Auch einen A6 Avant für 30.000 Euro aus Nordstemmen mussten die Diebe nach einem „Reifenplatzer“ bei Salzgitter zurücklassen. Grund: Weil „kein passender Ersatzreifen an Bord war“, wie der vorsitzende Richter des Schöffengerichts bei der Verhandlung berichtete. Die elektronischen Diebstahlhilfen entdeckten die Ermittler demnach nach einer Festnahme im Tagebaugebiet bei Görlitz versteckt im Dachhimmel des besagten Skoda Octavia, dem „Pilotfahrzeug”, mit dem die Diebe und Fahrer zu den Tatorten gebracht worden waren.
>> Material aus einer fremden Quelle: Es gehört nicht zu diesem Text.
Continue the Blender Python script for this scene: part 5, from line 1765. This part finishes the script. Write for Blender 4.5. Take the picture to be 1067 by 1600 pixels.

Pro Auftrag erhielten die fahrenden Diebe pro Fahrzeug 2000 Zloty, umgerechnet etwa 500 Euro. Einer der Angeklagten, ebenfalls Pole und 37 Jahre alt, gab an, 1500 Zloty pro Tatbeteiligung erhalten zu haben - als „Gehilfe“ und „Hilfsfahrer“, wenn einer der anderen - wegen Drogeneinwirkung oder ähnlichem - nicht in der Lage gewesen wäre, zu fahren. Der Älteste, ein 38-jähriger Kfz-Mechaniker und Bauarbeiter mit neun Eintragungen im Vorstrafenregister, ließ erklären, es sei eine „blöde Idee“ gewesen, mitgemacht zu haben. Der vierte Angeklagte war nicht zur Verhandlung erschienen, um persönliche Angaben zu machen. Stattdessen übernahm diese Aufgabe sein Anwalt. Der vermeintliche Mittäter ist ein 37-jähriger Pole, gelernter Bäcker und Schlosser, der laut Angaben als Gabelstaplerfahrer arbeitet. Der zweifache, getrennt lebende Vater hatte bis 2020 wegen Körperverletzung vier Jahre lang im Gefängnis gesessen. Dort habe er eine dritte Ausbildung als Elektriker absolviert, sei im Anschluss aber dennoch arbeitslos geblieben.
Der vorsitzende Richter kündigte an, dass beim nächsten Verhandlungstag, der am Montag, 1. September, stattfinden soll, nicht nur noch ein psychologischer Sachverständiger zur Schuldfähigkeit des 27-Jährigen gehört werden soll.
Er bat Verteidigung und Staatsanwaltschat um deren Plädoyers in der Verhandlung, sodass dort bereits das Urteil gesprochen werden könne.